There's an old phrase I can't stop thinking about. "Paving the cow-path."
Picture it. A cow wanders across a field, taking the long, winding route. Over the years a dirt track forms where the cow walked. And then one day, someone comes along and pours concrete over that exact winding track — and calls it a road.
It's smoother. It's faster. But it still goes the long way round, because nobody asked whether the path made sense in the first place.
That is what most AI adoption looks like right now. We are pouring very expensive, very clever concrete over cow-paths.
The bolt-on trap
Here's how it usually goes. Someone identifies a painful process. It has too many steps, too many hand-offs, too many people involved. The natural instinct: let's throw AI at it. Automate the steps. Speed up the hand-offs. Make the whole thing run faster.
And it works — in the narrowest sense. The process that used to take three days now takes three hours. The report that took a team of four now takes one person and a prompt. Everyone feels clever.
But six months later, the underlying problem is still there. The process was broken before AI touched it. AI just broke it faster.

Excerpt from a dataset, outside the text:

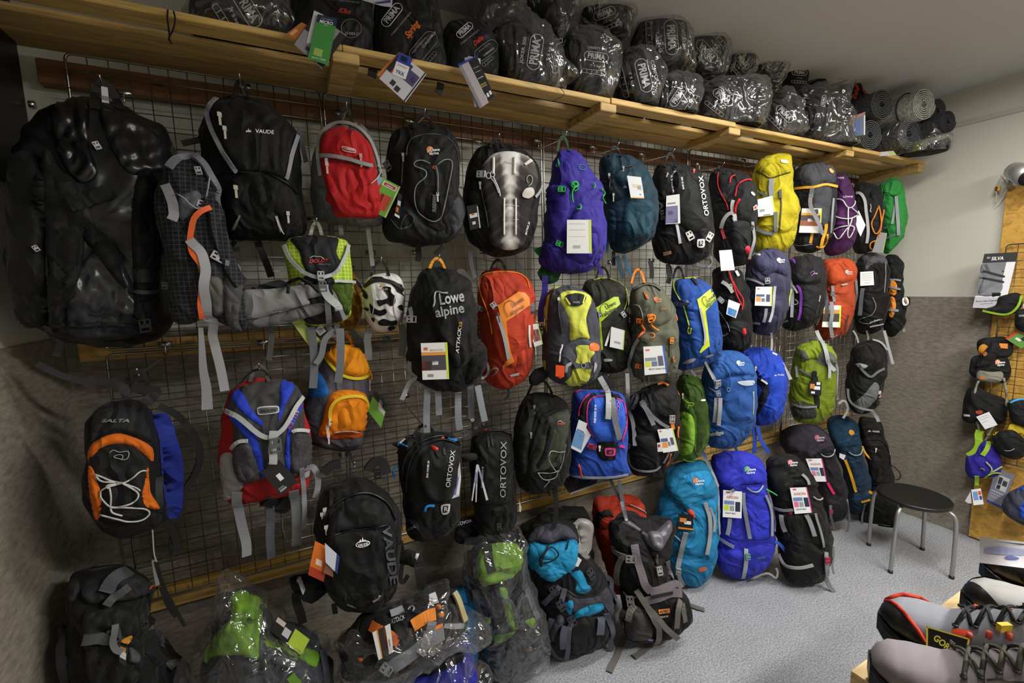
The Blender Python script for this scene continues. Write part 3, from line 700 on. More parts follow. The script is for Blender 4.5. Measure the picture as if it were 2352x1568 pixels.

BCG puts this bluntly. When you layer AI onto your existing structures — the same workflows, the same approvals, the same forms — you get only incremental gains. A few minutes here. A slightly faster draft there. Their advice: remove the unnecessary work before you digitise it.
Most organisations do the opposite. They digitise, then wonder why nothing changed.
The question nobody asks
The uncomfortable question is this: should this process exist at all?
Not "how do we make it faster?" Not "can AI do step four?" But: what would happen if we just stopped doing this?
I've watched teams agonise over automating a monthly report that nobody reads. I've seen sprints dedicated to building an AI pipeline for data that was never accurate enough to trust in the first place. I've been in meetings where someone finally asks "who actually uses this?" and the room goes quiet.
The most powerful AI move is often the one that writes zero lines of code. It's the decision to kill the process entirely.
What redesign actually looks like
When IBM describes what they call AI-first operations, they draw a clear line. In a redesigned process, the agents run the execution — the gathering, the sorting, the drafting, the routine moves. And the people are freed up to do the judgment — the deciding, the checking, the exceptions, the things that need a human who is accountable.
This isn't "humans do the same job, a bit faster." It's "the work gets re-divided." Machines take the execution. People move up to judgment and oversight.
That is a redesign. Not a bolt-on.
The test
Here's a simple test for any process you're tempted to point AI at. Three questions:
One. If you removed every step that exists only because of an old constraint — a system limitation, a legacy approval, a "we've always done it this way" — what's left?
Two. Of what remains, which steps actually require human judgment? Not human presence — human judgment. A decision where the consequences of getting it wrong matter.
Three. For everything else — the gathering, the sorting, the drafting, the routing — what happens if you just let the agent do it, and put a human at the decision points?
The answer to question one is usually the most revealing. In most processes I've worked on, somewhere between a third and half of the steps exist only because of constraints that no longer apply. They're fossils. And if you automate fossils, you just get faster fossils.
Pour the concrete where it matters
AI is extraordinary. But it's not a process designer. It will happily automate the workaround without ever questioning the thing the workaround was working around.
That's your job. Before you ask what AI can do for your process, ask whether your process should exist at all. Kill what you can. Redesign what's left. Then bring in the tool.
Don't pave the cow-path. Redraw the map.